Louisiana Moves Presidential Deadline from Early September to Late August — No Comments

  1. How about having Prez primaries etc. starting the week/month after each Prez election day ??

    i.e. continuous party hack stuff for 4 long years to keep everybody distracted ???

    ——
    End the ROT.
    One Election Day per year.
    Uniform definition of Elector.
    P.R. and nonpartisan App.V.

    How about ONE year terms for the various statist MONSTERS with their statist control freak schemes from Hell ???

  2. But will the SOS have leeway to allow for the late filings of the two major parties.

  3. The law makes no provision for leeway. And for decades, courts have interpreted candidate filing deadlines very strictly.
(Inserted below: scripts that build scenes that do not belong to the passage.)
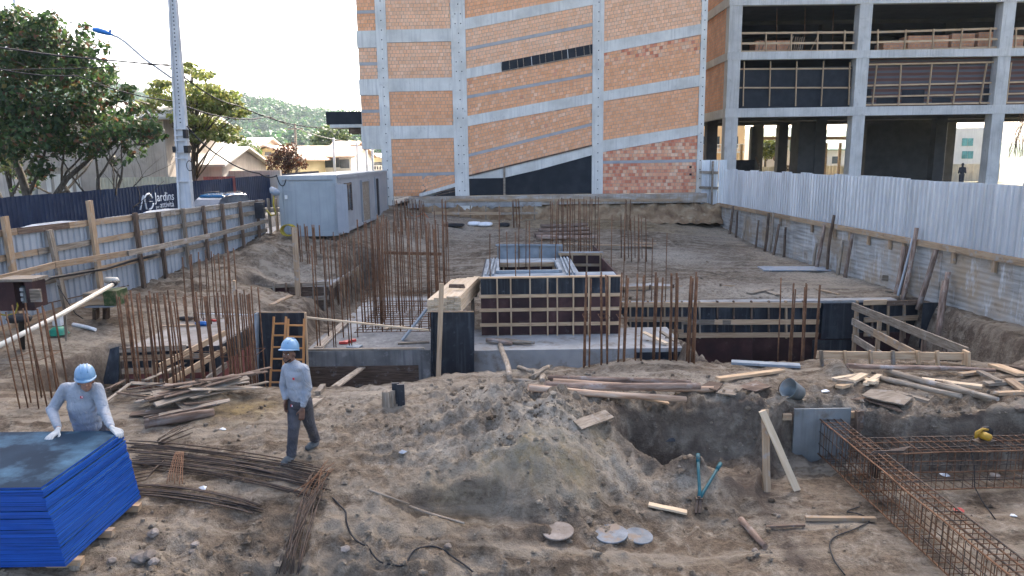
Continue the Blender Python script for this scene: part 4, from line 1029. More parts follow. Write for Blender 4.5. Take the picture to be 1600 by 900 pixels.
# ---- beyond the open ground floor: what daylight shows behind
def house_box(name, label, x0, x1, y0, y1, z0, z1, mat, group=None):
    t = thing(name, label, "building", ((x0 + x1) / 2, y0, z0), group)
    mb = MB(); mb.box(((x0 + x1) / 2, (y0 + y1) / 2, (z0 + z1) / 2), (x1 - x0, y1 - y0, z1 - z0)); mb.build("wall", mat, t); return t
YF = 92.0
t = house_box("peach_house", "peach coloured house with balcony seen through the open ground floor", at(1085, 230, YF).x, at(1163, 230, YF).x, YF, YF + 8, 1.2, 9, m_peach)
for px in (1095, 1118, 1147):
    p = at(px, 222, YF - .05); mb = MB(); mb.box((p.x, YF - .03, p.z), (1.0, .08, 1.4)); w = mb.build("window", m_glass, t)
    mb = MB(); mb.box((p.x, YF - .06, p.z - .75), (1.3, .12, .1)); mb.build("sill", m_whitewall, w)
p0, p1 = at(1085, 231, YF - 1), at(1163, 231, YF - 1)
mb = MB(); mb.box(((p0.x + p1.x) / 2, YF - .6, p0.z - .6), (p1.x - p0.x, 1.2, .18)); 
mb.build("balcony", m_whitewall, t)
for j in range(16):
    x = p0.x + (p1.x - p0.x) * j / 15; mb = MB(); mb.box((x, YF - 1.1, p0.z - .1), (.07, .07, .82)); mb.build("baluster", m_whitewall, t)
mb = MB(); mb.box(((p0.x + p1.x) / 2, YF - 1.1, p0.z + .36), (p1.x - p0.x, .12, .1)); mb.build("handrail", m_whitewall, t)
t = house_box("white_hall", "long white hall with a round sign seen between the ground floor columns", at(1180, 245, YF + 6).x, at(1262, 245, YF + 6).x, YF + 6, YF + 14, 1.2, at(1200, 243, YF + 6).z + 2.2, m_whitewall)
p = at(1214, 246.5, YF + 5.9); mb = MB(); mb.lathe([(.55, 0), (.55, .06)], Matrix.Translation((p.x, YF + 5.96, p.z)) @ Matrix.Rotation(R(90), 4, 'X'), 20); mb.build("round_sign", m_woodd, t)
mb = MB(); mb.beam((p.x - .2, YF + 5.88, p.z - .25), (p.x + .15, YF + 5.88, p.z + .3), .03, .1); mb.beam((p.x - .1, YF + 5.87, p.z), (p.x + .25, YF + 5.87, p.z - .2), .03, .09); mb.build("sign_mark", m_letter, t)
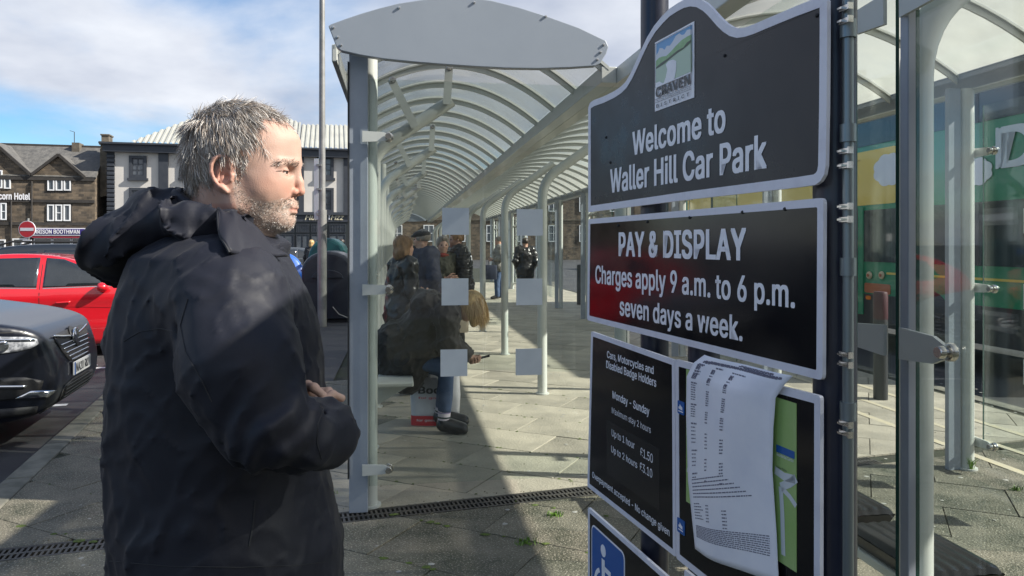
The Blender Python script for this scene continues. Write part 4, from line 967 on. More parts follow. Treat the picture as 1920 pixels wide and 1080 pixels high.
for ax, ay, l, r in ((111, 293, (60, 329), (160, 333)), (-12, 268, (-90, 325), (60, 329)), (-140, 290, (-190, 330), (-90, 325))):
    A, Lp, Rp = hx(ax, ay), hx(*l), hx(*r); back = depth * .42
    m = MB(); m.add([(Lp[0], -.15, Lp[1]), (A[0], -.15, A[1] + .1), (A[0], back, A[1] + .1), (Lp[0], .3, Lp[1])], [(0, 1, 2, 3)]); m.add([(Rp[0], -.15, Rp[1]), (A[0], -.15, A[1] + .1), (A[0], back, A[1] + .1), (Rp[0], .3, Rp[1])], [(0, 3, 2, 1)]); m.build('gable_roof', M_slate, HT, solid=.14)
    m = MB(); m.beam((Lp[0], -.18, Lp[1] + .03), (A[0], -.18, A[1] + .12), .22, .2); m.beam((Rp[0], -.18, Rp[1] + .03), (A[0], -.18, A[1] + .12), .22, .2); m.build('coping', M_dark_stone, HT)
cx0, cx1 = hx(178, 250)[0], hx(195, 250)[0]; cz1 = hx(186, 246)[1]
m = MB(); m.span(cx0 - .0, cx1, 1.6, 2.8, ez, cz1 - .9); m.build('chimney', M_dress, HT)
m = MB(); m.span(cx0 - .1, cx1 + .1, 1.5, 2.9, cz1 - .9, cz1 - .62); m.span(cx0 + .05, cx1 - .05, 1.62, 2.78, cz1 - .6, cz1 - .12); m.span(cx0 - .02, cx1 + .02, 1.55, 2.85, cz1 - .11, cz1); m.build('chimney_cap', M_dress, HT)
m = MB(); m.prism([(0.02, ez - 1.5), (cx1 + .25, ez - 1.2), (cx1, hx(186, 275)[1]), (cx0, hx(186, 275)[1]), (cx0, ez)], 1.4, 3.0); m.build('chimney_shoulder', M_dress, HT)
q0, q1 = hx(110, 257), hx(125, 266); m = MB(); m.span(q0[0], q1[0], 3.2, 4.4, q1[1] - .5, q0[1]); m.build('chimney', M_dress, HT)
p_ = hx(110, 234); m = MB(); m.cyl((p_[0], 3.9, q0[1]), (p_[0], 3.9, p_[1]), .03, n=6); m.cyl((p_[0], 3.9, p_[1]), (p_[0] - .35, 3.9, p_[1] + .1), .02, n=6); m.build('aerial', M_dark_stone, HT)
for i in range(3):
    window(HT, fh, 89.5 + i * 15.3, 333, 102.5 + i * 15.3, 357.5, name='window'); window(HT, fh, 89 + i * 15.3, 383.5, 102 + i * 15.3, 414.5, rows=2 if i == 1 else 1)
a, zt = hx(87, 330); b, zb = hx(135, 361); m = MB(); m.span(a, b, -.02, .06, zb, zt); m.build('stone_surround', M_dark_stone, HT)
a, zt = hx(87, 381); b, zb = hx(135, 418); m = MB(); m.span(a, b, -.02, .06, zb, zt); m.build('stone_surround', M_dark_stone, HT)
window(HT, fh, 8, 329, 20.5, 354); window(HT, fh, -8, 319, 5, 353); window(HT, fh, 1.5, 380.5, 13, 412.5, rows=2); window(HT, fh, -30, 380, -12, 412)
for yy in (377, 419, 336):
    l, r = hx(-200, yy - 3), hx(177, yy + 1.5); m = MB(); m.span(xl, -.02, -.12, .0, r[1] - .1, r[1] + .14); m.build('string_course', M_dark_stone, HT)
for xx in (60.5, 22):
    a = hx(xx, 340); m = MB(); m.cyl((a[0], -.12, -.1), (a[0], -.12, a[1] if xx > 50 else hx(22, 377)[1]), .07, n=8); m.build('drainpipe', M_dark_stone, HT, True)
def ftext(root, fc, s, x0, yb, yc, x1, m_, y=-.14, bold=.02, shear=0, name='lettering', font=None):
    a, zb = fc.xz(x0, yb); b, zc = fc.xz(x1, yc); zc = fc.xz(x0, yc)[1]; v, f = text_mesh(s, bold, 1.0, shear); lo, hi = v[:, 0].min(), v[:, 0].max()
    vs = [(a + (b - a) * (p[0] - lo) / (hi - lo), y - .004 * p[2], zb + (zc - zb) * p[1] / CAPH) for p in v]
    me = bpy.data.meshes.new(name); me.from_pydata(vs, [], f); me.materials.append(m_); return part(name, me, root)
M_wl = mat('white_sign_letters', (.75, .75, .78), .5)
ftext(HT, fh, 'Unicorn Hotel', -20, 373.5, 361.5, 58, M_wl, -.15, .03)
# shop under the hotel
a, zt = hx(62, 427.5); b, zb = hx(163, 442); m = MB(); m.span(a, b, -.45, -.02, zb, zt); sb = m.build('shop_sign', M_wl, HT)
a, zt = hx(63, 429); b, zb = hx(162, 440); m = MB(); m.span(a, b, -.48, -.452, zb, zt); m.build('purple_panel', M_purple, sb)
a, zt = hx(63, 442.5); b, zb = hx(162, 446); m = MB(); m.span(a, b, -.40, -.03, zb, zt); m.build('red_band', M_redband, sb)
ftext(HT, fh, 'HARRISON BOOTHMAN', 57, 438, 430.5, 153, M_wl, -.50, .015)
for x0, x1 in ((64, 98), (99, 134), (135, 161)): window(HT, fh, x0, 446.5, x1, 486, fw=.07)
window(HT, fh, -20, 449, 11, 486); window(HT, fh, 24, 447, 52, 486)
# --- rendered building with black stone dressings and metal roof
fw_ = Facade(200, 60.6, math.radians(13.5)); wx = fw_.xz
WB = empty('rendered_building', tuple(fw_.o), fw_.a, 'pale rendered three storey building with dark grey dressings and cream metal roof', 'building')
R_ = wx(700, 470)[0]; zt = wx(205, 285)[1]
m = MB(); m.span(.6, R_, 0, 10, -.1, zt); m.build('wall', M_render, WB)
ct = wx(205, 268)[1]
m = MB(); m.span(-.15, R_ + .3, -.55, 10.2, zt, ct - .15); m.build('cornice', M_slate_paint, WB); m = MB(); m.span(-.4, R_ + .4, -.8, 10.3, ct - .148, ct); m.build('cornice_top', M_slate_paint, WB)
m = MB(); m.span(0.02, .62, .02, 10, -.1, zt); m.build('corner_core', M_slate_paint, WB)
qm = MB(); qm.span(0, .62, -.10, .5, 0, .30)
qme = qm.mesh('quoin', M_slate_paint); z = 0
while z < zt - .3: q = part('quoin', qme, WB, (0, 0, z)); md = q.modifiers.new('bevel', 'BEVEL'); md.width = .06; md.segments = 2; z += .36
for (x0, x1) in ((298, 316), (406, 424), (510, 526), (560, 570), (644, 653)):
    a, b = wx(x0, 400)[0], wx(x1, 400)[0]; m = MB(); m.span(a, b, -.22, -.01, 3.6, zt); m.build('pilaster', M_slate_paint, WB)
for (x0, x1) in ((248, 270), (343, 364), (450, 472), (536, 554), (600, 621)):
    window(WB, fw_, x0, 297, x1, 329.5, 2, 3, M_slate_paint, .07, surround=M_slate_paint, sw=.22)
    window(WB, fw_, x0, 357, x1, 394, 2, 3, M_slate_paint, .07, surround=M_slate_paint, sw=.22)
# shop front at the foot
sz = wx(600, 398)[1]; m = MB(); m.span(.7, R_, -.5, -.02, sz - .25, sz); m.build('shop_cornice', M_slate_paint, WB)
s2 = wx(600, 416)[1]; m = MB(); m.span(.7, R_, -.32, -.02, s2, sz - .252); m.build('shop_fascia', M_slate_paint, WB)
m = MB(); m.span(.7, R_, -.22, -.02, 0, s2 - .002); m.build('shop_front', mat('shop_black', (.02, .026, .028), .4), WB)
ftext(WB, fw_, 'Fluff', 572, 412.5, 402, 603, mat('gold_script', (.55, .50, .36), .5), -.36, .02, .35); ftext(WB, fw_, 'Fizz', 620, 412.5, 402, 645, MATS['gold_script'], -.36, .02, .35)
gx = wx(612, 405); m = MB(); m.prism([(gx[0], gx[1] + .3), (gx[0] + .45, gx[1] + .2), (gx[0] + .28, gx[1] - .05), (gx[0] + .3, gx[1] - .3), (gx[0] + .2, gx[1] - .32), (gx[0] + .2, gx[1] - .02)], -.36, -.34); m.build('glass_logo', M_wl, WB)
for x0, x1 in ((478, 512), (518, 552), (556, 580), (584, 612), (618, 648)):
    w = window(WB, fw_, x0, 420, x1, 436, 6, 2, M_slate_paint, .05, dep=.1); w.location.y = -.22
    w = window(WB, fw_, x0, 439, x1, 478, 2, 1, M_slate_paint, .05); w.location.y = -.22
# corrugated metal roof: sloping sheets with standing ribs
def corr(xa, xb, top, back, nm='roof'):
    m = MB(); x = xa; st = .42
    while x < xb:
        t = (x - xa) / (xb - xa); t2 = (min(x + st, xb) - xa) / (xb - xa)
        def tp(t): 
            for i in range(len(top) - 1):
                if top[i][0] <= t <= top[i + 1][0]: f_ = (t - top[i][0]) / max(1e-6, top[i + 1][0] - top[i][0]); return top[i][1] * (1 - f_) + top[i + 1][1] * f_
            return top[-1][1]
        za, zb = tp(t), tp(t2); ba, bb = back * (za - ct) / max(.1, max(q[1] for q in top) - ct), back * (zb - ct) / max(.1, max(q[1] for q in top) - ct)
        xs = [x, x + .09, x + .13, x + .29, x + .33, x + st]; zz = [0, 0, .10, .10, 0, 0]
        lo = [(min(a, xb), -.5, ct + .02 + q) for a, q in zip(xs, zz)]; 
        hi = [(min(a, xb), -.5 + ba + (bb - ba) * (a - x) / st, max(ct + .03, za + (zb - za) * (a - x) / st) + q) for a, q in zip(xs, zz)]
        m.sheet([lo, hi]); x += st
    o = m.build(nm, M_metal_roof, WB); return o
cxz = lambda x, y: wx(x, y)[0]
pk = 14.6
corr(cxz(246, 268), cxz(560, 280), [(0, ct), (.47, pk), (.70, pk), (1, 12.7)], 8)
corr(cxz(560, 280), R_, [(0, 12.7), (1, 12.9)], 6)
# --- stone buildings behind the buses and far behind the shelters
def block(name, px, Y, w, d, h, ang, wallm, label, rows, cols, roofh=2.5, fm=None, y0=1.0):
    o = Vector(((px - 960) * Y / F, Y, 0)); r = empty(name, tuple(o), ang, label, 'building')
    m = MB(); m.span(0, w, 0, d, -.1, h); m.build('wall', wallm, r)
    m = MB(); m.add([(-.3, -.3, h), (w + .3, -.3, h), (w + .3, d / 2, h + roofh), (-.3, d / 2, h + roofh), (-.3, d + .3, h), (w + .3, d + .3, h)], [(0, 1, 2, 3), (3, 2, 5, 4), (0, 3, 4), (1, 5, 2)]); m.build('roof', M_slate, r)
    sw_, sh = w / cols, (h - y0) / rows; qm = MB(); qm.span(0, 1.1, -.06, .05, 0, sh * .55); wm_ = qm.mesh('window', M_win)
    o_ = [(0, 0), (1.1, 0), (1.1, sh * .55), (0, sh * .55)]; q2 = MB(); q2.prism(o_, -.1, .0, inset(o_, .09)); q2.span(.52, .58, -.09, 0, .09, sh * .55 - .09); q2.span(.09, 1.01, -.085, 0, sh * .27, sh * .27 + .06); fm_ = q2.mesh('frame', fm or M_wframe)
    for i in range(cols):
        for j in range(rows):
            ww = part('window', wm_, r, ((i + .5) * sw_ - .55, 0, y0 + j * sh + sh * .25)); part('frame', fm_, ww)
            q = MB(); q.span(-.1, 1.2, -.14, 0, -.16, -.01); 
    m = MB(); m.span(.3, w - .3, -.1, .05, y0 + sh * 1.0 - .15, y0 + sh * 1.0); m.build('string_course', M_dress, r)
    m = MB(); m.span(w * .2, w * .2 + 1.1, d / 2 - .4, d / 2 + .4, h + roofh - .6, h + roofh + 1.3); m.build('chimney', M_dress, r)
    return r
M_brick = stone_mat('red_brick', ((0.20, 0.075, 0.05), (0.14, 0.055, 0.04)), (0.18, 0.15, 0.12), 0.23, 0.075, 0.01, nz=.8)
M_buff = stone_mat('buff_stone', ((0.30, 0.26, 0.19), (0.22, 0.19, 0.14)), (0.26, 0.23, 0.17), 0.6, 0.3, 0.01, nz=.6)
block('brick_building', 1480, 44, 15, 9, 8.6, math.radians(-26), M_brick, 'red brick building with white sash windows seen behind the green bus', 3, 6)
block('stone_building', 1745, 32, 20, 9, 10.5, math.radians(-42), M_buff, 'buff stone building with tall windows behind the bus at the right edge', 3, 8)
block('stone_terrace', 655, 78, 30, 9, 7.5, math.radians(4), M_hotel, 'dark stone terrace far off at the end of the shelter tunnel', 2, 9)
block('stone_terrace', 1190, 84, 40, 9, 7.0, math.radians(-6), M_buff, 'buff stone terrace far away behind the right hand shelter posts', 2, 12)
# what stands behind the camera (seen only as reflections)
block('street_block', 1100, -38, 50, 10, 10.0, math.radians(0), M_buff, 'long buff stone block across the street behind the viewer', 3, 14)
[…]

The courts do this because if they make exceptions for candidates who are 3 minutes late, then they have the slippery slope problem.

  4. Worried about those hurricanes? Like in 2008 when the SoS mysteriously accepted the Democratic and Republican papers while the office was officially closed during Hurricane Ike and then told the minor parties they had until noon on the day the office re-opened to file?

  5. He’s not mixing anything up. In fact, Mr. Brown was the attorney who handled the case on behalf of those minor parties.